Morning Frost ~ Fall 2009

Morning Frost ~ Fall 2009

Morning Frost ~ Fall 2009

What the photograph reproduces to infinity has occurred only once: the photograph mechanically repeats what could never be repeated existentially.

Roland Barthes

The photograph is an artifact of an existential event, not the event itself.  The image re-presents a moment frozen in time, a moment that can only occur once, that infinitely brief moment in which one scratches the surface of the ineffable thereby embedding traces of the existential moment in one’s conscious mind. The event occurred, the photographer captured that moment (actually as near to that moment as possible because there is an ever so brief physical time differential from decision to snap the shutter and the actual physical snapping of the shutter) that is always already gone.

By re-presenting through object of the photographic image, printed or digitally reproduced, the moment that once was is reduced to the four corners of the image itself, a poor cousin of the actual event.

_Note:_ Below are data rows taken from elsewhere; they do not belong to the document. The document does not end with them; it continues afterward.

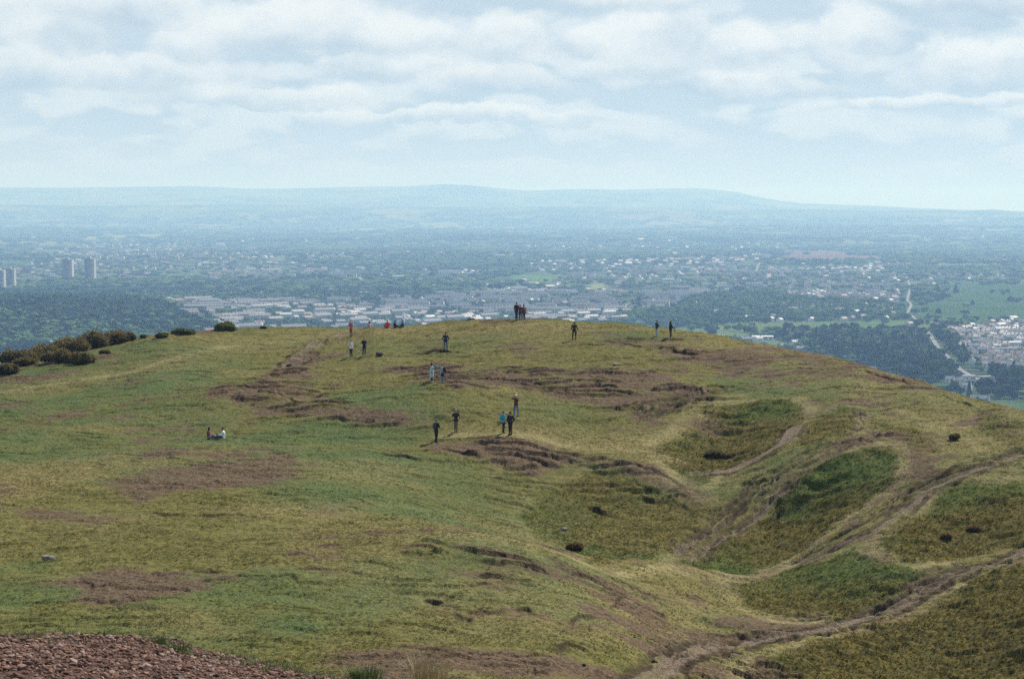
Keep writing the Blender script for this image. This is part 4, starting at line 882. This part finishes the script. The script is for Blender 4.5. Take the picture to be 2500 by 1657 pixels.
def bush_mat(name, a, b_, c_):
    return leaf_mat(name, a, b_, c_)
M_gorse = bush_mat('gorse', (.085, .085, .036), (.150, .125, .055), (.21, .135, .058)); M_gorseg = bush_mat('green_bush', (.070, .095, .034), (.125, .150, .052), (.12, .115, .045))
M_brown = bush_mat('brown_tussock', (.10, .065, .03), (.18, .115, .05), (.26, .19, .08))
for m_ in (M_gorse, M_gorseg, M_brown):
    for nd in m_.node_tree.nodes:
        if nd.type == 'MIX_SHADER': nd.inputs[0].default_value = .5
M_twig = mat('twig', (.05, .038, .03), .95)
def bush(u, v, wpx, hpx, m_, name, label, seed, group=None, f=None, cat='bush'):
    x, y = hit(u, v); z = gz1(x, y); r = np.random.default_rng(seed); a = wpx/FPX*y/2; h = hpx/FPX*y*.76; V, Fs, hue = [], [], []; off = 0
    nl = max(5, int(9*a/max(h, .3)))
    t_ = empty(name, (x, y, z)); tag(t_, label, cat, group)
    cen = []
    for k in range(nl):
        cx = r.uniform(-.82, .82)*a; cy = r.uniform(-.6, .6)*min(a, 2.2); top = h*(1-.55*(cx/a)**2)*r.uniform(.7, 1.02); R_ = min(top*.62, a*.6); cen.append((cx, cy, top-R_*.8, R_))
        v0, f0 = ico(2); v0 = v0*(1+.12*r.normal(size=(len(v0), 1)))*R_*.8+(cx, cy, max(top-R_*.8, 0)); V.append(v0); Fs.append(f0+off); off += len(v0); hue.append(np.full(len(v0), .30))
    per = int(260+a*120)
    for cx, cy, cz, R_ in cen:
        n_ = per; d = r.normal(size=(n_, 3)); d[:, 2] = np.abs(d[:, 2])*1.1-.35; d /= np.linalg.norm(d, axis=1)[:, None]; rad = R_*(.72+.42*r.random((n_, 1))**1.5)*(1+.2*fbm(d[:, 0]*3, d[:, 1]*3+d[:, 2]*2, 2, seed))[:, None]
        p = np.array((cx, cy, cz))+d*rad; p[:, 2] = np.maximum(p[:, 2], .02); q = r.normal(size=(n_, 3, 3))*(.035+.02*h); q[:, 2] += d*.10
        V.append((p[:, None]+q).reshape(-1, 3)); Fs.append(np.arange(n_*3).reshape(-1, 3)+off); off += n_*3; hh = np.clip(.35+.45*r.normal(size=n_)*.5+.35*fbm(p[:, 0]*1.4, p[:, 1]*1.4+p[:, 2], 2, seed+5), 0, .98); hue.append(np.repeat(hh, 3))
    o = mk('foliage', np.concatenate(V), np.concatenate(Fs), m_, attrs={'hue': np.concatenate(hue)}, parent=t_)
    # short woody stems at the base
    sv, sf, k = [], [], 0
    for j in range(7):
        bx, by = r.uniform(-.4, .4)*a, r.uniform(-.3, .3)*min(a, 1.5); tx, ty = bx+r.normal()*.2, by+r.normal()*.2; w_ = .03
        for i in range(3): an = i*2.094; sv.append((bx+math.cos(an)*w_, by+math.sin(an)*w_, -.15))
        for i in range(3): an = i*2.094; sv.append((tx+math.cos(an)*w_*.5, ty+math.sin(an)*w_*.5, h*.6))
        for i in range(3): i2_ = (i+1) % 3; sf += [[k+i, k+i2_, k+3+i2_], [k+i, k+3+i2_, k+3+i]]
        k += 6
    mk('stem', sv, sf, M_twig, parent=t_)
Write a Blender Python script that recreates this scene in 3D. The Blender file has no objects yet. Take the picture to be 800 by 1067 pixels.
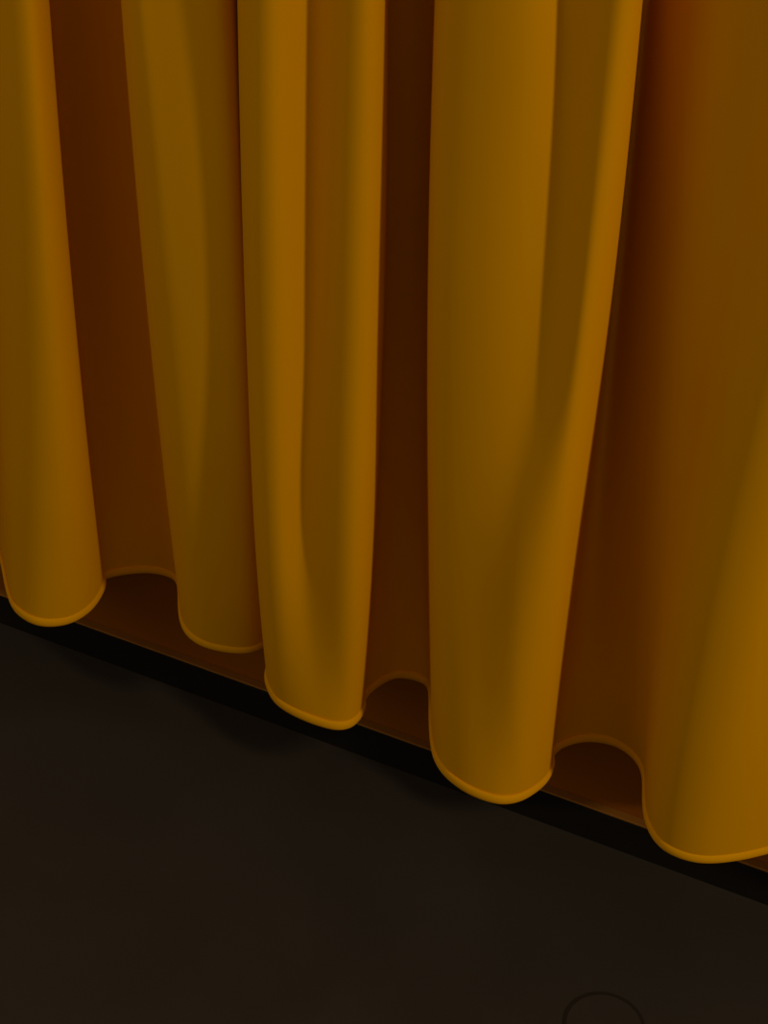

The photographic image removes the actual event from existential time thereby allowing for constant repetitions of the frozen moment to be re-presented to a host of anonymous viewers, most of whom have not and never will have direct contact with the photographer. The only connection between creator and viewer is the link created by the image itself.

The image provides some insight into both the photographer and the viewer. The photographer reveals something unspoken about him or her self. The act of choosing a particular image, printing that image, presenting the image to the other to view and interpret as one might, reveals something about the image maker as one tries to imagine motivation for making the image, the intent behind the silence of the image itself. Once the choices are made, the image maker withdraws from the process opening the door for the other to peek into the creative process, the vision that inspired the image. The viewer makes whatever connections to the photograph as his or her experience allows. It is conceivable that there are an infinite number of connections that may be made with any photographic image. That is the power of the archive.